EXERCISE DIRECTIONS
Repeat exactly what appears from the opening line of the listing to the line with "PI = math.pi", inclusive.

STORED DATA
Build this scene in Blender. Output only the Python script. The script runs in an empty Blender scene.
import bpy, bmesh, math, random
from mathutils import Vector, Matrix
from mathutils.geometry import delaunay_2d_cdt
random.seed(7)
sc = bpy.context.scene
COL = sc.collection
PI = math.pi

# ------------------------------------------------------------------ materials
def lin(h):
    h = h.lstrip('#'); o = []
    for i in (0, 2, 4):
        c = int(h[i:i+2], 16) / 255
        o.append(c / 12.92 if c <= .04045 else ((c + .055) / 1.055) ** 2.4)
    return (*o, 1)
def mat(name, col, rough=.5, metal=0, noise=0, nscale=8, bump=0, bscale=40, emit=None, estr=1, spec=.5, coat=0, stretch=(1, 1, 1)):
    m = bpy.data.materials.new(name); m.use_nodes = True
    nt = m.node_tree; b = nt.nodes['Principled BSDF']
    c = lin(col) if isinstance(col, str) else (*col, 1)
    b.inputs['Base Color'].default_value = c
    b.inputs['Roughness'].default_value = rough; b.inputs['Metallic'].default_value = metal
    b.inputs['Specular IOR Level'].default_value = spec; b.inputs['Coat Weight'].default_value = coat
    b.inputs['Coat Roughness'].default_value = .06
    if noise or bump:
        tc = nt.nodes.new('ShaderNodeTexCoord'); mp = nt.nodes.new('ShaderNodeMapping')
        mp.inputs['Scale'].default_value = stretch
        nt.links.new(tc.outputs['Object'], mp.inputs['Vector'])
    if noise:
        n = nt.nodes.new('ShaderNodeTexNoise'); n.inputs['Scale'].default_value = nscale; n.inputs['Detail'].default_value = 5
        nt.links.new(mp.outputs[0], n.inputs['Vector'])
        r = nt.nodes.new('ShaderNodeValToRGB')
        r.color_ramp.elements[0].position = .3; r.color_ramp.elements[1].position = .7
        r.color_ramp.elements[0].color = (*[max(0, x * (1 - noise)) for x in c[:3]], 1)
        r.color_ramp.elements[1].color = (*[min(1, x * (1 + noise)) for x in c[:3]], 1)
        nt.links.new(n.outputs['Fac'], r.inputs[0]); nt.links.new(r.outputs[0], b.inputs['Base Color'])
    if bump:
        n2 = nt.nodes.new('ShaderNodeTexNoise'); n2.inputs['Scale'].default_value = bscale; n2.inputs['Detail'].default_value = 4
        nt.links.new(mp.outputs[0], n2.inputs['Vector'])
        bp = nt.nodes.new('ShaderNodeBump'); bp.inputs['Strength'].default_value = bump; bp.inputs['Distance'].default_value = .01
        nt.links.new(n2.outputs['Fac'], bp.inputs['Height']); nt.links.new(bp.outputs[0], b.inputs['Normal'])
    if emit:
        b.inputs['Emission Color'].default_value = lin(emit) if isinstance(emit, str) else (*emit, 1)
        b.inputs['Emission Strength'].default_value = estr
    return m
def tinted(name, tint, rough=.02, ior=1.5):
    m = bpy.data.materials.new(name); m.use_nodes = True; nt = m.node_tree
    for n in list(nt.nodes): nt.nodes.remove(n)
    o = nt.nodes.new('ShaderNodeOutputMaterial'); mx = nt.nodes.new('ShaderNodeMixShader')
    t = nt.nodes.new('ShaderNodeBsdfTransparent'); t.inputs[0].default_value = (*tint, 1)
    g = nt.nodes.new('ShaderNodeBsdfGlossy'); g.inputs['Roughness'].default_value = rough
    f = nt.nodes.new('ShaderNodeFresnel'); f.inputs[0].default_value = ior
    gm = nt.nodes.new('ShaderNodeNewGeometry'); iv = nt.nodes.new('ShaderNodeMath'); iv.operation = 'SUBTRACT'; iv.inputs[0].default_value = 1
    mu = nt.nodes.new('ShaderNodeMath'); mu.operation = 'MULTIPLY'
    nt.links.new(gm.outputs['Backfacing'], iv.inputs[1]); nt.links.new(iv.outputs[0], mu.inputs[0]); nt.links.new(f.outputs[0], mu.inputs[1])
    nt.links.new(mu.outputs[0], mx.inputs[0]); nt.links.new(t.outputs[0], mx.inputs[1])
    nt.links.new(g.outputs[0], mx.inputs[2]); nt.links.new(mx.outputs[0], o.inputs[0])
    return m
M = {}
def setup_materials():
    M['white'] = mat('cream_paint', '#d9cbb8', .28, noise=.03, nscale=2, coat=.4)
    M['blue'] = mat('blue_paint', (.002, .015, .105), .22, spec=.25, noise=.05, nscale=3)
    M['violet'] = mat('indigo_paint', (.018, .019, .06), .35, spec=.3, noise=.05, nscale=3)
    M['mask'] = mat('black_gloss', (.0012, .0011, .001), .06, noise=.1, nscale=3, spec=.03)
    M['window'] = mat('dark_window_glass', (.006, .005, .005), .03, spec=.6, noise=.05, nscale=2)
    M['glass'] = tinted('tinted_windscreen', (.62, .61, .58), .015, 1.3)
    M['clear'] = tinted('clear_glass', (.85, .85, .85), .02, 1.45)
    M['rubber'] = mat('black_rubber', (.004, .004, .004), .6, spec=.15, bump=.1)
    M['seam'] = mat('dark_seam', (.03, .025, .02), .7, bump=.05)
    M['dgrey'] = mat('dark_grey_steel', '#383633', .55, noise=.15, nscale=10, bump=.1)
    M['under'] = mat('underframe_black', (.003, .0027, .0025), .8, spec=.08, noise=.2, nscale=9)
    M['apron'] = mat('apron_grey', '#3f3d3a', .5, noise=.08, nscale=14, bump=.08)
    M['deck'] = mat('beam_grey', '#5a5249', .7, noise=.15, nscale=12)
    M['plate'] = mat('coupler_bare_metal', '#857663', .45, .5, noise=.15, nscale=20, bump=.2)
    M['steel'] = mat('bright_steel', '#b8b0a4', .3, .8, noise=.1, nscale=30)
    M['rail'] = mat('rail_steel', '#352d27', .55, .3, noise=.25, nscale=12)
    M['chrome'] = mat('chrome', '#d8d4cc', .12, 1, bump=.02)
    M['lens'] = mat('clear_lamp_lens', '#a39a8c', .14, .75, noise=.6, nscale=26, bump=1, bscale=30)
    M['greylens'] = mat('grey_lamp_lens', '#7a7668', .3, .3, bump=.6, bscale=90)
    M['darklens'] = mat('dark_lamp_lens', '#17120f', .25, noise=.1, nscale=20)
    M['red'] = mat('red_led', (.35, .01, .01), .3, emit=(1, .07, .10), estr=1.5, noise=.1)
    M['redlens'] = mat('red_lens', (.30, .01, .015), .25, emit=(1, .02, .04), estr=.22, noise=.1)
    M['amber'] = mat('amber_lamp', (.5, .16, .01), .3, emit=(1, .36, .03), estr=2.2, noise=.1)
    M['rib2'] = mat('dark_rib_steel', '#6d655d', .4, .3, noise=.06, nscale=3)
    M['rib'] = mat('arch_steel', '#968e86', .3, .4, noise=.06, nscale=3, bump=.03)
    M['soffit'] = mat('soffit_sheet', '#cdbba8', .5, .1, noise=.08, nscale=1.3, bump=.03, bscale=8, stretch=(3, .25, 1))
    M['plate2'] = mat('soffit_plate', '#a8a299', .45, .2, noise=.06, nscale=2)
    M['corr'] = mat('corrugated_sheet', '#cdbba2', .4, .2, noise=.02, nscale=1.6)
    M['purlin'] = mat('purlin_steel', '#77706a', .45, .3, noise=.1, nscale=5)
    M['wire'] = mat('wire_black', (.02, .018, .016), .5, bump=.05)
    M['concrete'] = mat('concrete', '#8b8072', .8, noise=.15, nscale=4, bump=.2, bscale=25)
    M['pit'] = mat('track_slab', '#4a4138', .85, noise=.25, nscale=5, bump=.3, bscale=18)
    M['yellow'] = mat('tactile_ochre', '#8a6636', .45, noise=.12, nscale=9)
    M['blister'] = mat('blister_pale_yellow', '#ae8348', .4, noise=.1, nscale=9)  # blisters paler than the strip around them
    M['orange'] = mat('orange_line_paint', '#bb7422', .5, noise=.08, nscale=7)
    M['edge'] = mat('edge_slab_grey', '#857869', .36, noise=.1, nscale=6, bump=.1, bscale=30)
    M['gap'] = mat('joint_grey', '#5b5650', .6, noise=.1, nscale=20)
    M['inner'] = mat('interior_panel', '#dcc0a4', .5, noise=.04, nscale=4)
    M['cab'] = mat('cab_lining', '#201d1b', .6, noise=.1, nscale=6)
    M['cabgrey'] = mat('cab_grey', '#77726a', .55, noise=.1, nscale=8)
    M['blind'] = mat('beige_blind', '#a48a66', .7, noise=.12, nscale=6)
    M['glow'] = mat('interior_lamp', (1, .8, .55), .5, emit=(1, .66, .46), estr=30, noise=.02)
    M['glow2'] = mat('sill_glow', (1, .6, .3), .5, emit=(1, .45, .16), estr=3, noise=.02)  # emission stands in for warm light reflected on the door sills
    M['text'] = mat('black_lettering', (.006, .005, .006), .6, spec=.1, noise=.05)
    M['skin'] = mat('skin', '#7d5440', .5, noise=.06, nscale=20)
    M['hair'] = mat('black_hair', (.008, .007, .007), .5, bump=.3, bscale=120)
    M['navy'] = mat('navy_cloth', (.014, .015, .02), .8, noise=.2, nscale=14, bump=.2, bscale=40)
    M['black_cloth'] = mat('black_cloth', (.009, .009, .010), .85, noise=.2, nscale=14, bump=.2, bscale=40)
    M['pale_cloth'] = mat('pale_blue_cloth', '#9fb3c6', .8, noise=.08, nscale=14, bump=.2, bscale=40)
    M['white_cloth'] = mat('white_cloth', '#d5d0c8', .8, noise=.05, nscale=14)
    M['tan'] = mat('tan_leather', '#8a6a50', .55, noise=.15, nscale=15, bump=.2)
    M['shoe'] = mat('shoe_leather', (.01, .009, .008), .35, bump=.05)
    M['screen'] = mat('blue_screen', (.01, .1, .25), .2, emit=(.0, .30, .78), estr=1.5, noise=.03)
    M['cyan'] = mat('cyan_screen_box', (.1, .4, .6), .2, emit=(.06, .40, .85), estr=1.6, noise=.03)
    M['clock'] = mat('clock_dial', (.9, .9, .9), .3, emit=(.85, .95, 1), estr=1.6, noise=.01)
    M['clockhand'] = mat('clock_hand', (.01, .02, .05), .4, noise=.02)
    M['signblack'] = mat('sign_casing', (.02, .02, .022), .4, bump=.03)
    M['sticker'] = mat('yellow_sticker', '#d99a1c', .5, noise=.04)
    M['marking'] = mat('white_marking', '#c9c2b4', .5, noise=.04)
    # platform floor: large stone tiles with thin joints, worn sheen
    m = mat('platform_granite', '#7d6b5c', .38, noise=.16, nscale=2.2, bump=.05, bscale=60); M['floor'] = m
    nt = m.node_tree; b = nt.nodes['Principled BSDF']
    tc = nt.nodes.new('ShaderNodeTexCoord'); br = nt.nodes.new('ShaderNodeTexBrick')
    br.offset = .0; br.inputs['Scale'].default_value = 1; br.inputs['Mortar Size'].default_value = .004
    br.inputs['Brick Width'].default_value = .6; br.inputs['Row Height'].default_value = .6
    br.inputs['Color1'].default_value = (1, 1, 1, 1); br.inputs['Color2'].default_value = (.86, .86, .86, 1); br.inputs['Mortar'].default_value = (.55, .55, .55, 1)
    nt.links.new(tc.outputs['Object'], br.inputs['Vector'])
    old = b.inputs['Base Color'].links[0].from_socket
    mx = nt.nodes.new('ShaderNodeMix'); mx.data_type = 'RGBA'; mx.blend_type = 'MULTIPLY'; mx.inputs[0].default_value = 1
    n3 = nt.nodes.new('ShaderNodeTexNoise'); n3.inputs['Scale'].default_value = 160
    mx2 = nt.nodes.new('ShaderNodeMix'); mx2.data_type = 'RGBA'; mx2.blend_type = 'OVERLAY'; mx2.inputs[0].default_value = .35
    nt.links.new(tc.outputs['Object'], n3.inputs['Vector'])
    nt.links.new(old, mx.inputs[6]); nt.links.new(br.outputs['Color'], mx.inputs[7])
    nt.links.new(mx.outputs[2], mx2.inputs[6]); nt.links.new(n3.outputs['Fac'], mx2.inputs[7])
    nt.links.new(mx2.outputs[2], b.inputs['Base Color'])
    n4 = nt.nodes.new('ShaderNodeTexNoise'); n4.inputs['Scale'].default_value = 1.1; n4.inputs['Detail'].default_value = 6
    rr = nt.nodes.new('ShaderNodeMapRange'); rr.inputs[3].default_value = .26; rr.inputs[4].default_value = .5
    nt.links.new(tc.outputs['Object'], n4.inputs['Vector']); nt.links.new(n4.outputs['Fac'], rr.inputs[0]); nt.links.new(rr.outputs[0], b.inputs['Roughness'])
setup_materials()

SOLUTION
Build this scene in Blender. Output only the Python script. The script runs in an empty Blender scene.
import bpy, bmesh, math, random
from mathutils import Vector, Matrix
from mathutils.geometry import delaunay_2d_cdt
random.seed(7)
sc = bpy.context.scene
COL = sc.collection
PI = math.pi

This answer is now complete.